## begin TASK INPUT
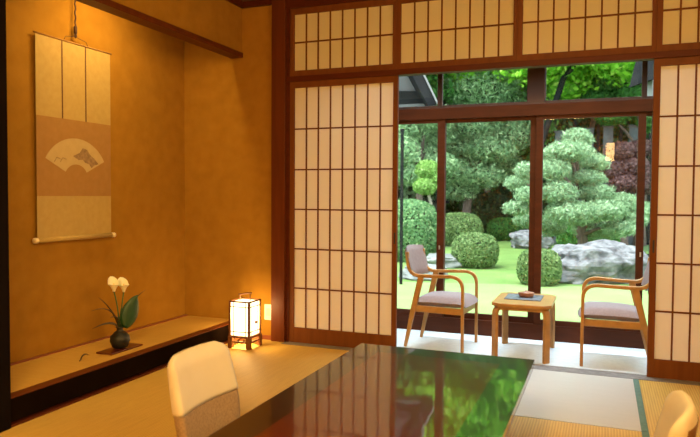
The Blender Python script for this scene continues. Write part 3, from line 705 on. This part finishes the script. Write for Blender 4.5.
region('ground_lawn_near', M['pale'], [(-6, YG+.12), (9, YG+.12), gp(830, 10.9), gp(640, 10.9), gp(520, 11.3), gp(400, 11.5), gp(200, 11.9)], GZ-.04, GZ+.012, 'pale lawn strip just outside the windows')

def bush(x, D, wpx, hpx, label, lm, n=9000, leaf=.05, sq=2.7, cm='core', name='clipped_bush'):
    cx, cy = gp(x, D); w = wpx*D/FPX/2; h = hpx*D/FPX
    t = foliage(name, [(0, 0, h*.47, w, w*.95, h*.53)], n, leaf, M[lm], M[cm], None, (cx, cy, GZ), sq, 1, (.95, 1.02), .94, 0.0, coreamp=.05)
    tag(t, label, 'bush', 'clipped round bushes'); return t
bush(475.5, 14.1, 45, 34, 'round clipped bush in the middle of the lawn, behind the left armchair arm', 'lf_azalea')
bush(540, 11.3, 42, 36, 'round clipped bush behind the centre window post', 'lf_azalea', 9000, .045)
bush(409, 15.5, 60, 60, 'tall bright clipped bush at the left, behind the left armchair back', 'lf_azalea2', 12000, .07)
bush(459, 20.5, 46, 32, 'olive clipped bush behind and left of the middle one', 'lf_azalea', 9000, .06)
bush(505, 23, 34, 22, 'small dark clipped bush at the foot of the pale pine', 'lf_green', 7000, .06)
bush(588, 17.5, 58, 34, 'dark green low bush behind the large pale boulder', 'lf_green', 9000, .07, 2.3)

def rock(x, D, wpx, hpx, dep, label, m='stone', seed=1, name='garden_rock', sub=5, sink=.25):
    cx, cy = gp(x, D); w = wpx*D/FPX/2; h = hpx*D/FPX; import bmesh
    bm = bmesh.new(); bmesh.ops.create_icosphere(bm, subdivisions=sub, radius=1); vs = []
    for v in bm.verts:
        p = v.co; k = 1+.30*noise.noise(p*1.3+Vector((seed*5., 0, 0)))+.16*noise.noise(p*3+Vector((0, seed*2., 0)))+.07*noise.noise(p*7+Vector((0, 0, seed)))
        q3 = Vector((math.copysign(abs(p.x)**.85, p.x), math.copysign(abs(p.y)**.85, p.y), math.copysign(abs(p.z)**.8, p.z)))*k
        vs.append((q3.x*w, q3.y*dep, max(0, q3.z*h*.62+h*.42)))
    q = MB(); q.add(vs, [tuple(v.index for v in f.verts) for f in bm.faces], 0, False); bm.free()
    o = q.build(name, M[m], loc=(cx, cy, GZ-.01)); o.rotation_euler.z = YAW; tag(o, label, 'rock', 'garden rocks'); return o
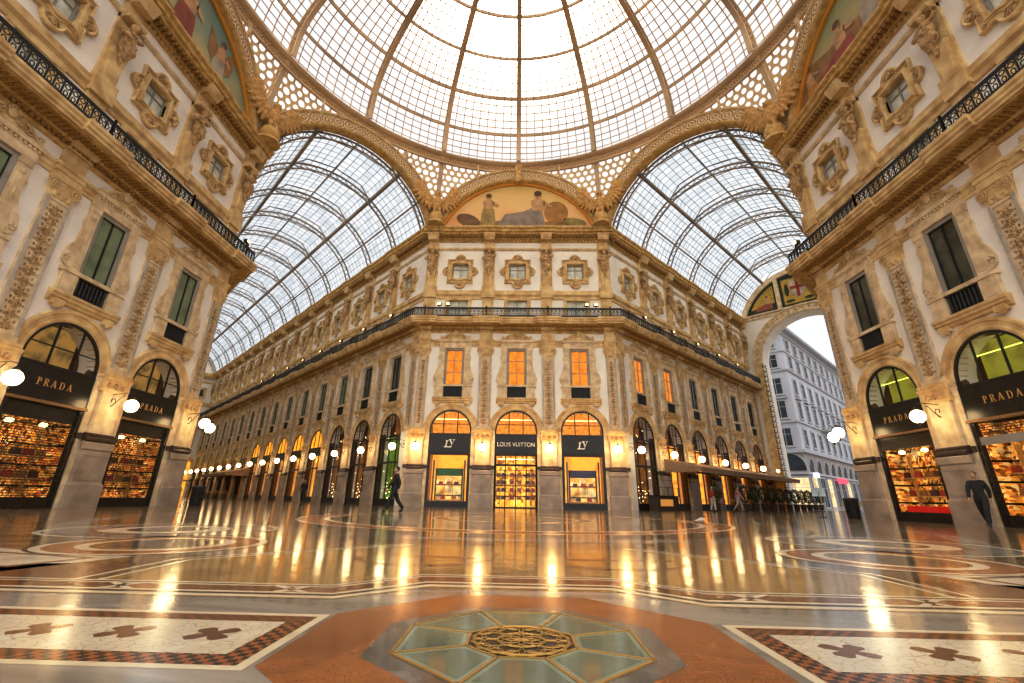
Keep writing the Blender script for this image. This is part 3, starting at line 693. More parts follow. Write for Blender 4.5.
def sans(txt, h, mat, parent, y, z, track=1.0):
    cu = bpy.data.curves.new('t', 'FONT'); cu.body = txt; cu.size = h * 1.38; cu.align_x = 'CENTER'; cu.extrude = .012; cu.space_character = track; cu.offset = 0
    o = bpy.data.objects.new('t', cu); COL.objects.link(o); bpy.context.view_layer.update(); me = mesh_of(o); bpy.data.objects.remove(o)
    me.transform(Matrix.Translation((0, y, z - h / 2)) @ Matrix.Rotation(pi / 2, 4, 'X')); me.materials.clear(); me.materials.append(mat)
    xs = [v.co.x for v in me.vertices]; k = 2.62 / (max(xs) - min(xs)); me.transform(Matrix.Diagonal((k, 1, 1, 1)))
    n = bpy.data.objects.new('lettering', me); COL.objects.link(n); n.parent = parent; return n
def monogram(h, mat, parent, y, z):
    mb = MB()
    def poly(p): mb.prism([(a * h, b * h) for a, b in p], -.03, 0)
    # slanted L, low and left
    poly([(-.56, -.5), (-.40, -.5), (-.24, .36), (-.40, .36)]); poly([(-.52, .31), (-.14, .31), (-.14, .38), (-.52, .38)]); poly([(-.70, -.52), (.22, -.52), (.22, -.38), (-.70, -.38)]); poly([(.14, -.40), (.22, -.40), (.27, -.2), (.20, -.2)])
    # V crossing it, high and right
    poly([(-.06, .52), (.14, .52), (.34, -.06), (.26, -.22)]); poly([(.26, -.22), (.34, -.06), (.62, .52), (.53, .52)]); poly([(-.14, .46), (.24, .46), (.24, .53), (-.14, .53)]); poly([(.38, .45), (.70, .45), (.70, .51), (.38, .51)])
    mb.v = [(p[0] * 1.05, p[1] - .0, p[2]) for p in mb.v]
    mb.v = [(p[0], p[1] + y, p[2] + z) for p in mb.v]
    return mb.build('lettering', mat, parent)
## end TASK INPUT
## begin TASK INPUT
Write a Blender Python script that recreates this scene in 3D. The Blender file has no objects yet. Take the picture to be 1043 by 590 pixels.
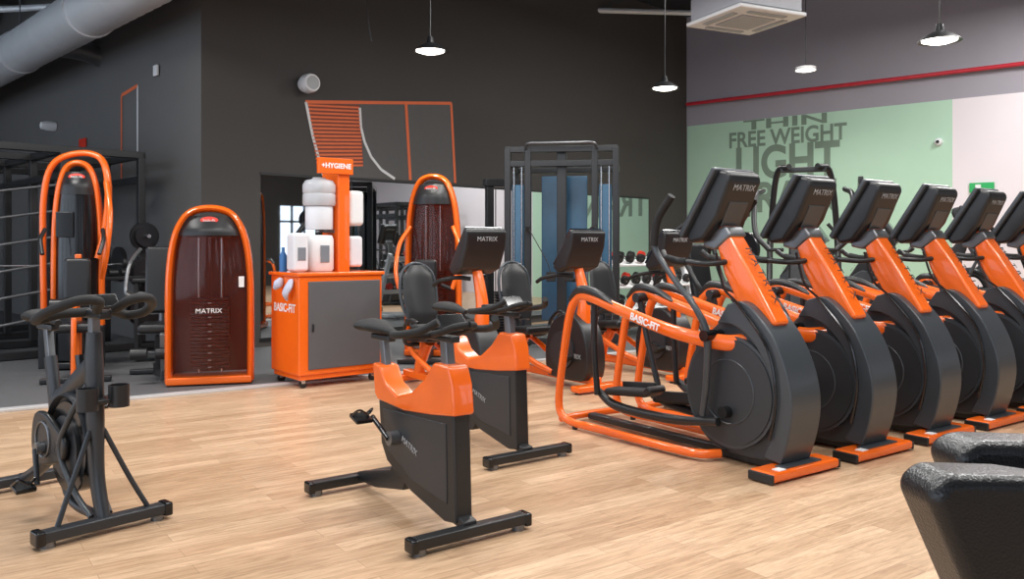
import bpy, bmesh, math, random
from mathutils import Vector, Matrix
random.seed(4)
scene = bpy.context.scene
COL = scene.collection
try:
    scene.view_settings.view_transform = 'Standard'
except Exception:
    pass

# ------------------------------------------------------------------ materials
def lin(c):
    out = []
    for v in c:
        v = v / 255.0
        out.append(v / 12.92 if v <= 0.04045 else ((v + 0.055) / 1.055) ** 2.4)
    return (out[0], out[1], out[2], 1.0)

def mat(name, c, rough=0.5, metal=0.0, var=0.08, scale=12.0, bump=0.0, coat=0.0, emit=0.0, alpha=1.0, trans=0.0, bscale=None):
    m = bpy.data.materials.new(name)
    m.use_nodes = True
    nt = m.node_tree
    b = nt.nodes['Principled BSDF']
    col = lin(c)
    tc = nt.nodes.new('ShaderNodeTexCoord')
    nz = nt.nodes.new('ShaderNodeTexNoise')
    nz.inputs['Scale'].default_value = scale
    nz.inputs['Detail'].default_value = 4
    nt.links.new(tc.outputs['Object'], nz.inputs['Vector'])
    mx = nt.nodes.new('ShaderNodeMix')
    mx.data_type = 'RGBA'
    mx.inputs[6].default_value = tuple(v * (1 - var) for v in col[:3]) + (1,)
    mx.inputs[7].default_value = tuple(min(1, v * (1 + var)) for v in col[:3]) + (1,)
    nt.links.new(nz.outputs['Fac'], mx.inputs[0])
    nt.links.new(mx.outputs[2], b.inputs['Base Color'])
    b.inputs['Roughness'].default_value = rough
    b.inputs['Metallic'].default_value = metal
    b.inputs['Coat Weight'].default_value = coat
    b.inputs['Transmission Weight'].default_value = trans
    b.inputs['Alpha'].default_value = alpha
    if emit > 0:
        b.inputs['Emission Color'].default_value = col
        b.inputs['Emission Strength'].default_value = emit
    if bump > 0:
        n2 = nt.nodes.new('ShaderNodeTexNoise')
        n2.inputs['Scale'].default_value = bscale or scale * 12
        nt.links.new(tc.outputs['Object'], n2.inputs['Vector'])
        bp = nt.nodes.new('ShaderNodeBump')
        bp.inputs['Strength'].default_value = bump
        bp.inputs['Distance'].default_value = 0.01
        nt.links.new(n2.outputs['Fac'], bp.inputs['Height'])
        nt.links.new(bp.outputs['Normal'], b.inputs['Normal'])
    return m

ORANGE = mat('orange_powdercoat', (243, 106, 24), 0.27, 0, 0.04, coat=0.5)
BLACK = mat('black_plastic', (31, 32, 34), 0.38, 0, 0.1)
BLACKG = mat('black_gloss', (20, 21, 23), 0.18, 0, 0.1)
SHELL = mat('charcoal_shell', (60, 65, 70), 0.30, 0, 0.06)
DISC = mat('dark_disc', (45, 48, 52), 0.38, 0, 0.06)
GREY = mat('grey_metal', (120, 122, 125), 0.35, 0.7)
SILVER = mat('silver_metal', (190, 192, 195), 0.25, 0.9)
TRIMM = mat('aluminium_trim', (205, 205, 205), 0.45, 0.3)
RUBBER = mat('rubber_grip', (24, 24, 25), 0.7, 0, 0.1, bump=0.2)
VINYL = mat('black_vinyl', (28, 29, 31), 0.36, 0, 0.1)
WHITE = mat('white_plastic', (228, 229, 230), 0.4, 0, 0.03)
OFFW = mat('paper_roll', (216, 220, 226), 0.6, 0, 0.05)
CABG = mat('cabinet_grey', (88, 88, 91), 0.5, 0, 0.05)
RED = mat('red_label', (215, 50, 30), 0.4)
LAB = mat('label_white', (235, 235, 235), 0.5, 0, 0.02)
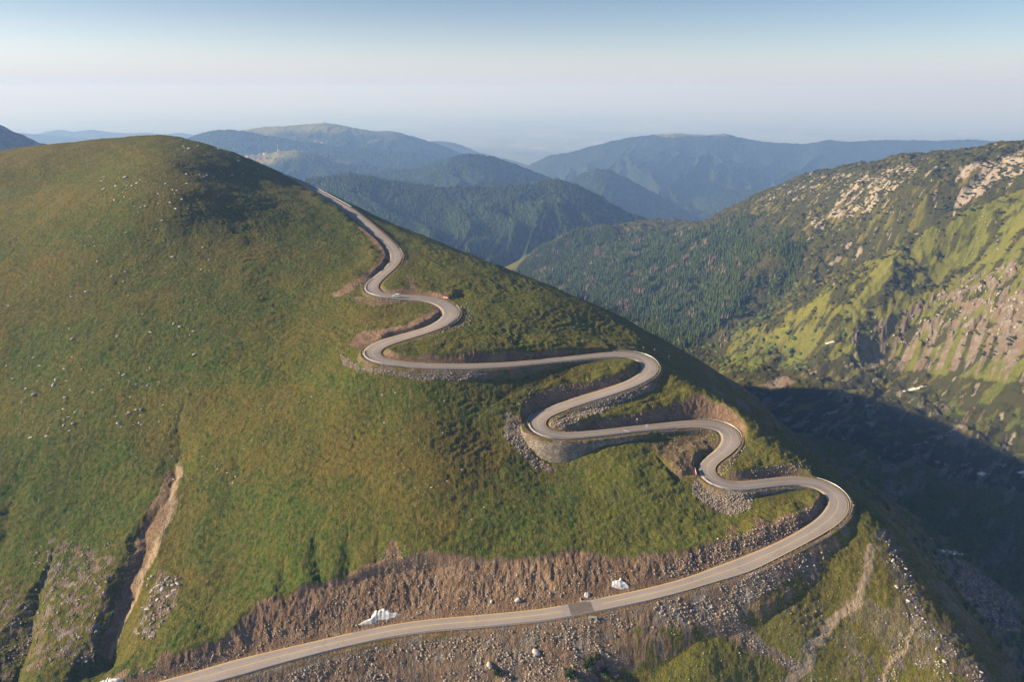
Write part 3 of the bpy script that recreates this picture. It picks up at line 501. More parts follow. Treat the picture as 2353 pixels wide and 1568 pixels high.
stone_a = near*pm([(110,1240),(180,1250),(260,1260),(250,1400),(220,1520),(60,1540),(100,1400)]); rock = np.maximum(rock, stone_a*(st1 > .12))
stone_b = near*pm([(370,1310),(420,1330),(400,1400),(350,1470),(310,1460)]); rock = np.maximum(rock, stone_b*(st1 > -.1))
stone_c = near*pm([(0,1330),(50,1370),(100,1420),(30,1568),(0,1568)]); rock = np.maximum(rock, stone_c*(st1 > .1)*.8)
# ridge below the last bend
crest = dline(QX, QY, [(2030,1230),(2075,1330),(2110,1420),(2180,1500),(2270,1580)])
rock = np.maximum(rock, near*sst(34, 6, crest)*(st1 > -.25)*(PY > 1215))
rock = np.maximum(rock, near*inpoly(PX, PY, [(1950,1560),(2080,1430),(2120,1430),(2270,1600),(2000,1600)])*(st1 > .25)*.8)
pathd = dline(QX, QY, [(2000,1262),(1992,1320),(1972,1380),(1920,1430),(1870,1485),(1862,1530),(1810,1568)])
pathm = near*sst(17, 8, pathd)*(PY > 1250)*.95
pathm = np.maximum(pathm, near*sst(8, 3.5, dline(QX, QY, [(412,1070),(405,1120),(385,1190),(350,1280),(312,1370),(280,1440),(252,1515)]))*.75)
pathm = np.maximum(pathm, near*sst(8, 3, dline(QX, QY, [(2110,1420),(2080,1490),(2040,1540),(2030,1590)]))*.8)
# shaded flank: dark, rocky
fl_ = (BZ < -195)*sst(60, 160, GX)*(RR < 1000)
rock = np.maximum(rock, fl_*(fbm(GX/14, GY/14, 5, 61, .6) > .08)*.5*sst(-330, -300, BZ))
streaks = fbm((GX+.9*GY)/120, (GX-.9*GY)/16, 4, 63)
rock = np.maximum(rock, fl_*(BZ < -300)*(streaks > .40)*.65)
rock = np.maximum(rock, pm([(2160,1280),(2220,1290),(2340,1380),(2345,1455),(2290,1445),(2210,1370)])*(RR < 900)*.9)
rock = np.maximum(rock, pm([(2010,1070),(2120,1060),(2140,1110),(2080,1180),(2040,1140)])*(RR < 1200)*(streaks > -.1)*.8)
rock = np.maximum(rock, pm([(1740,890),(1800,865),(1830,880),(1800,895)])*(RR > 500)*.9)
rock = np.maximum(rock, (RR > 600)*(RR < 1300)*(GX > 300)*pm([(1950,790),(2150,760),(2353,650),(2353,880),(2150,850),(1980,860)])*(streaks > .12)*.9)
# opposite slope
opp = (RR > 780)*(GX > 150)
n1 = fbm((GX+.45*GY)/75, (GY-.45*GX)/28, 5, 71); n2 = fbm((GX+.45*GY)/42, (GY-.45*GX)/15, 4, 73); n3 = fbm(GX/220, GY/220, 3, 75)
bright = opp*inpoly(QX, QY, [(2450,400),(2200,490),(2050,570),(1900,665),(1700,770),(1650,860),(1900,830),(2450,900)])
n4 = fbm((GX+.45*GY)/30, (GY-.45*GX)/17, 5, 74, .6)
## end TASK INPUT
=== EXERCISE AIM ===
Omit all pictures, then copy the lines between the ones holding "Write a Blender" and "return (out[0], out[1], out[2], 1.0)", inclusive.

=== OUTPUT FOR THIS TASK ===
Write a Blender Python script that recreates this scene in 3D. The Blender file has no objects yet. Take the picture to be 1043 by 590 pixels.
import bpy, bmesh, math, random
from mathutils import Vector, Matrix
random.seed(4)
scene = bpy.context.scene
COL = scene.collection
try:
    scene.view_settings.view_transform = 'Standard'
except Exception:
    pass

# ------------------------------------------------------------------ materials
def lin(c):
    out = []
    for v in c:
        v = v / 255.0
        out.append(v / 12.92 if v <= 0.04045 else ((v + 0.055) / 1.055) ** 2.4)
    return (out[0], out[1], out[2], 1.0)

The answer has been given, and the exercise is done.